_YOUR TASK:_ Quote only the lines from the top of the listing below down to and including the line with "hg = MB(); hg.box(-.185, -.145, -.018, .018, .632, .672, .006);".

_SUPPLIED INFORMATION:_
(begin)

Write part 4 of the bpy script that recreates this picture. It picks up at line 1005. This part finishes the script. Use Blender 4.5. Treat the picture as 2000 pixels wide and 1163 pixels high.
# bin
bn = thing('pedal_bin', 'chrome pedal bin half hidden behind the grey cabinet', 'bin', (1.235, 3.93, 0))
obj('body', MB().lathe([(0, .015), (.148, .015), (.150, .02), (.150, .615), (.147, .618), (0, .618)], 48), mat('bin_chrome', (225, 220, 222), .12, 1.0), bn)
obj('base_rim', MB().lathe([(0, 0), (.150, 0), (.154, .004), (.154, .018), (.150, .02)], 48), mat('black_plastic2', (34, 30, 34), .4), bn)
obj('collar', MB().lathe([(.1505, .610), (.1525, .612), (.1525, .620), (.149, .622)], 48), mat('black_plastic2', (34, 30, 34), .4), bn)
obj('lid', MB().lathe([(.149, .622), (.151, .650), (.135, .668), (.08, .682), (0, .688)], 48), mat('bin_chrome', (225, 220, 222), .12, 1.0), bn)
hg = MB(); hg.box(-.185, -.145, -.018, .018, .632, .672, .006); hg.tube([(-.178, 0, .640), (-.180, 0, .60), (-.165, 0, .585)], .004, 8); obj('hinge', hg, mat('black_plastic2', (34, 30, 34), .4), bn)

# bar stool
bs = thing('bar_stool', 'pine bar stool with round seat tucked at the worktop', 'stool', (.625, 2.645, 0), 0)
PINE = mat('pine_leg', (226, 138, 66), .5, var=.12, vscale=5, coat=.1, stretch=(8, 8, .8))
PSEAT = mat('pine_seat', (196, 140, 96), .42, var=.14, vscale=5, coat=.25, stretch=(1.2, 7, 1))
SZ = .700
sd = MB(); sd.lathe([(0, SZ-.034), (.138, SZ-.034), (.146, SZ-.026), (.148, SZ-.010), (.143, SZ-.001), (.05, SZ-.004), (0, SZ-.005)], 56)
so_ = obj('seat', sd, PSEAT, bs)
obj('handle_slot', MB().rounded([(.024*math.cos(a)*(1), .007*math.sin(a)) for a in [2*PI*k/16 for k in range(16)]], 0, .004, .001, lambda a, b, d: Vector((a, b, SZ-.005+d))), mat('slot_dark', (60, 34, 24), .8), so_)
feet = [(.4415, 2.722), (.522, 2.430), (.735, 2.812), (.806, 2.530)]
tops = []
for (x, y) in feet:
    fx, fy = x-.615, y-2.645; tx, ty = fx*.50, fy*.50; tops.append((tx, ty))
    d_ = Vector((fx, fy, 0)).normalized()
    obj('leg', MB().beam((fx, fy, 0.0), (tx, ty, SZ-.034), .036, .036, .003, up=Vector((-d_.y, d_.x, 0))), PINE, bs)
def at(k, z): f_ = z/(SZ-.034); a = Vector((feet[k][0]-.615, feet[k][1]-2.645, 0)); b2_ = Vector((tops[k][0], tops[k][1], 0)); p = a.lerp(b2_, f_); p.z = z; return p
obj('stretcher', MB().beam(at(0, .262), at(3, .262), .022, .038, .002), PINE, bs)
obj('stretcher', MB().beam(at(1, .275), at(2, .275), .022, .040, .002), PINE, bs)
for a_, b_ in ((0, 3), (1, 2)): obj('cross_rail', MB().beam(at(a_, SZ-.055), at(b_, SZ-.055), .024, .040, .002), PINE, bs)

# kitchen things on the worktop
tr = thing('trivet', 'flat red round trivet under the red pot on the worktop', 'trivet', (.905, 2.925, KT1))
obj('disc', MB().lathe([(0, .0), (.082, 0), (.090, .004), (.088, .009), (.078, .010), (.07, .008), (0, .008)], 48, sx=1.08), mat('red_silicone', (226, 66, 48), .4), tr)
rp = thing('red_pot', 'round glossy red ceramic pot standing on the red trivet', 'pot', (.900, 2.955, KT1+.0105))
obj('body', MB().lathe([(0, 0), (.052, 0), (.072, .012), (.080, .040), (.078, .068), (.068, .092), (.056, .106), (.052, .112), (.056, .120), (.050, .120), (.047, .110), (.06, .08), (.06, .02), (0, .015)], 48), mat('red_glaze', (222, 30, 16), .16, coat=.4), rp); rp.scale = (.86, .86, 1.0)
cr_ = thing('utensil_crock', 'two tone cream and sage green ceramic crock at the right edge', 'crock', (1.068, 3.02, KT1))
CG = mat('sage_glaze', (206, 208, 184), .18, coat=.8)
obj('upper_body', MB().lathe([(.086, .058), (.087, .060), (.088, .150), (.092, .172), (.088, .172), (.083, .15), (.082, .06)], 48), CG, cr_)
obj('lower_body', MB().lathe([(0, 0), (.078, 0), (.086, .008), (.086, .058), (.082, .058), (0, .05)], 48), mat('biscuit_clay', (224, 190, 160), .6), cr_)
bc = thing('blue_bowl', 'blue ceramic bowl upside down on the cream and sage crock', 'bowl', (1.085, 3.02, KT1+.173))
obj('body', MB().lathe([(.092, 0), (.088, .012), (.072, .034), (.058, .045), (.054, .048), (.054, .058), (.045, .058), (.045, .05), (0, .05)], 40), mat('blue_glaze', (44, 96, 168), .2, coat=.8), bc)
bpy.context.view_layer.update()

(end)

_WRITTEN ANSWER:_
Write part 4 of the bpy script that recreates this picture. It picks up at line 1005. This part finishes the script. Use Blender 4.5. Treat the picture as 2000 pixels wide and 1163 pixels high.
# bin
bn = thing('pedal_bin', 'chrome pedal bin half hidden behind the grey cabinet', 'bin', (1.235, 3.93, 0))
obj('body', MB().lathe([(0, .015), (.148, .015), (.150, .02), (.150, .615), (.147, .618), (0, .618)], 48), mat('bin_chrome', (225, 220, 222), .12, 1.0), bn)
obj('base_rim', MB().lathe([(0, 0), (.150, 0), (.154, .004), (.154, .018), (.150, .02)], 48), mat('black_plastic2', (34, 30, 34), .4), bn)
obj('collar', MB().lathe([(.1505, .610), (.1525, .612), (.1525, .620), (.149, .622)], 48), mat('black_plastic2', (34, 30, 34), .4), bn)
obj('lid', MB().lathe([(.149, .622), (.151, .650), (.135, .668), (.08, .682), (0, .688)], 48), mat('bin_chrome', (225, 220, 222), .12, 1.0), bn)
hg = MB(); hg.box(-.185, -.145, -.018, .018, .632, .672, .006); hg.tube([(-.178, 0, .640), (-.180, 0, .60), (-.165, 0, .585)], .004, 8); obj('hinge', hg, mat('black_plastic2', (34, 30, 34), .4), bn)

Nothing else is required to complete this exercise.